**Provided data**
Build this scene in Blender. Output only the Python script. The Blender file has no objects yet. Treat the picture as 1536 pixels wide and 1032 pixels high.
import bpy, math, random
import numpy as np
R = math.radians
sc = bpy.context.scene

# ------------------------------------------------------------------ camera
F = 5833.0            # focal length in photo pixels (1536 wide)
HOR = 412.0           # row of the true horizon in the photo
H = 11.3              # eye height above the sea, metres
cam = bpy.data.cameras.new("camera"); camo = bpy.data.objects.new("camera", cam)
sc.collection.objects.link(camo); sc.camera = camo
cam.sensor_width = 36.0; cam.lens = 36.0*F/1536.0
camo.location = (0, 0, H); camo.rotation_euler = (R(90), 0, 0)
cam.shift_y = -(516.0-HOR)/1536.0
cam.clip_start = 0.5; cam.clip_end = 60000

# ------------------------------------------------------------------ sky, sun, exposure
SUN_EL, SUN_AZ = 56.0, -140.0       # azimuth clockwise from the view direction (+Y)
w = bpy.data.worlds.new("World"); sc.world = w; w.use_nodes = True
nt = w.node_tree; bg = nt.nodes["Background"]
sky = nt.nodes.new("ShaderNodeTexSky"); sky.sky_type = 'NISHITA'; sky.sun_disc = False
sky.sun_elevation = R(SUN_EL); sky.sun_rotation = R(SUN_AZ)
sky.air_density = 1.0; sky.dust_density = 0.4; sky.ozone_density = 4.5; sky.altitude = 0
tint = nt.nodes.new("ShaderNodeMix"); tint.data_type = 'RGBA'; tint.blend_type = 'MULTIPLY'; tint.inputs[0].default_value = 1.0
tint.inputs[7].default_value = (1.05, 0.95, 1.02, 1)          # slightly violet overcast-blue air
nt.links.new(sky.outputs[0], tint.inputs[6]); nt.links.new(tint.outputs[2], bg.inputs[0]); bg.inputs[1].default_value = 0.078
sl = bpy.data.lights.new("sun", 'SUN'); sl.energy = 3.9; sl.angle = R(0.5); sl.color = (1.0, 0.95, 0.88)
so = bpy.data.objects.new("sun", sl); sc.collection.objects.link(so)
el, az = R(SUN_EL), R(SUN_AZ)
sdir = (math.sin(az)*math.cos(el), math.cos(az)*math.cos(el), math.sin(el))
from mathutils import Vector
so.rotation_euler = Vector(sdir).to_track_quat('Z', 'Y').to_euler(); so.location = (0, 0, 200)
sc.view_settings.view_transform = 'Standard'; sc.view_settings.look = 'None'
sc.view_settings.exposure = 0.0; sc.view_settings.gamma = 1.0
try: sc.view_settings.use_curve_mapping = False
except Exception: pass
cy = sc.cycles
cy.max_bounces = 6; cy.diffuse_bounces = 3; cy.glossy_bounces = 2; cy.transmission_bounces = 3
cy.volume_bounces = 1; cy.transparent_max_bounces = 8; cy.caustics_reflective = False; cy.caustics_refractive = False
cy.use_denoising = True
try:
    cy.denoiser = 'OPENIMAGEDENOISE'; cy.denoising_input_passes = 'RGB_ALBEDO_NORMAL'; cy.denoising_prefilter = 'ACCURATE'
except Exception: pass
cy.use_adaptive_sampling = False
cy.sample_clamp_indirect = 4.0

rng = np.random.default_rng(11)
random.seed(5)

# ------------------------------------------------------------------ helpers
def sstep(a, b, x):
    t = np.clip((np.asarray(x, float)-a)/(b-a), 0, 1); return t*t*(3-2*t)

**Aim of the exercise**
Beginning at the first line above, repeat exactly until the line containing "sc = bpy.context.scene", which is included.

**Solution for this exercise**
Build this scene in Blender. Output only the Python script. The Blender file has no objects yet. Treat the picture as 1536 pixels wide and 1032 pixels high.
import bpy, math, random
import numpy as np
R = math.radians
sc = bpy.context.scene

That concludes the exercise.